From Space Crunch to Sustainable Growth

Before: Brock University, a burgeoning institution, is chronically underspaced
After: A green initiative paves the way for responsible development

Brock University sits in the heart of the Niagara Peninsula, a region rich in natural beauty and home to a growing environmental awareness. Tom Saint-Ivany, associate vice president of facilities management, talks about the steps Brock has taken to ensure it is a good neighbour as the university’s campus expands.

Brock University was established in 1964. We’re located in the southern part of the city of St. Catharines, Ontario, in a beautiful setting on top of the Niagara Escarpment. We’re also in the Niagara Peninsula of Ontario and within a UNESCO-designated biosphere. That means there is certain significant, natural vegetation, and there is a unique microclimate as well. As a result, environmental stewardship is of great interest to many people in the area.

Market Hall is Brock University’s newest dining and event area. A ring of windows at the ceiling allows for ample daylighting. Photo: Tom Arban.

We’re one of the most underspaced universities in Ontario. We’ve had an aggressive building program to improve that, but we’re doing it all in the context of minimizing the environmental impact. For example, there’s a portion of the university where we must have a permit for development from the Niagara Escarpment Commission to ensure that we follow the guidelines for land use. In general, we try to keep our buildings fairly close together, and if anything is being displaced, it is parking—and not trees and other natural vegetation.

In 2009, we formed a Sustainability Coordinating Committee. It brings together on a regular basis the various administrative and academic groups to collaborate on sustainable initiatives and report on progress. For example, our custodial services that look after non-hazardous-waste management annually report on waste-audit results. But it’s also to enable participation in each other’s initiatives, so it’s a sharing of ideas and ways that a unit or faculty can help one another in terms of sustainability goals.

We joined the Niagara Sustainability Initiative in 2011. It’s a regional plan to reduce greenhouse-gas emissions progressively over a 10-year period. Our target at Brock is a 20 percent reduction to our 2012 baseline, which we’re just starting to establish. In light of our commitment to the Niagara Sustainability Initiative, we’ll strive to reduce emissions in other areas to offset any increases from new development.

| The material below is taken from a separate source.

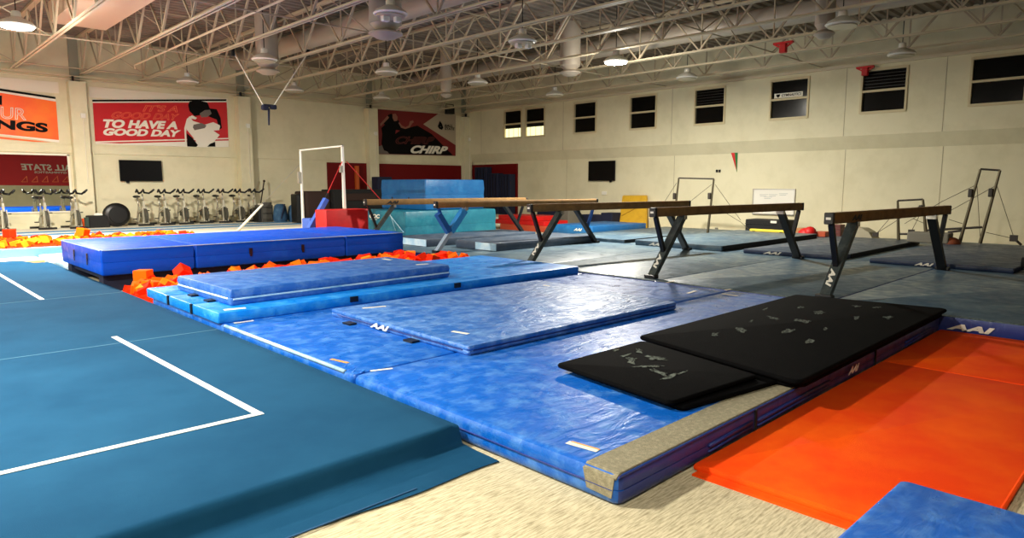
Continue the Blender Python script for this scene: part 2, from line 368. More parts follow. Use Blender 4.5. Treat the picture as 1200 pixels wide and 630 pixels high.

The Brock International Centre was completed in 2010 and is pending LEED Silver certification. Photo: Tom Arban.

Even before all of this, Brock was ahead of its time. In the early 1990s, a natural-gas-fired cogeneration plant was constructed to power, heat, and cool the university. Up until recently, we were able to supply the majority of the main campus’s needs with that plant, but as the university has grown, we’ve had to rely on other sources. We’ve also installed LED street lighting on a progressive basis. We have a very active recycling program to divert as much as we can from landfills, and we’re looking at expanding our organic programs as well.

Market Hall provides a bright, relaxing place for students to study or pass the time between classes. Photo: Tom Arban.

As we grow, all new construction is designed to LEED Silver standards. It’s a mixture of all the LEED strategies with the exception of green roofs. We endeavour to use local materials, we include water-saving devices, and we have greywater systems. Our Plaza Building—completed in 2007 to house classrooms, our campus store, faculty offices, and the Jack and Nora Walker Canadian Centre for Lifespan Development Research—is LEED Silver certified. Our International Building—which houses language services, the classics department, seminar rooms, a small museum, and typical student and faculty lounges—was completed in 2010 and is pending certification for LEED Silver. Our newest building, the Cairns Family Health and Bioscience Research Complex, is targeting LEED Silver and will open this summer.

There’s a lot of support for these green strategies from the faculty and administration. The Brock Environmental Sustainability Research Unit, a transdisciplinary unit, has been established by a number of faculty for environmental/sustainability research. Certainly there’s been a lot of support from the administration for the new construction we’ve undertaken to improve and increase space.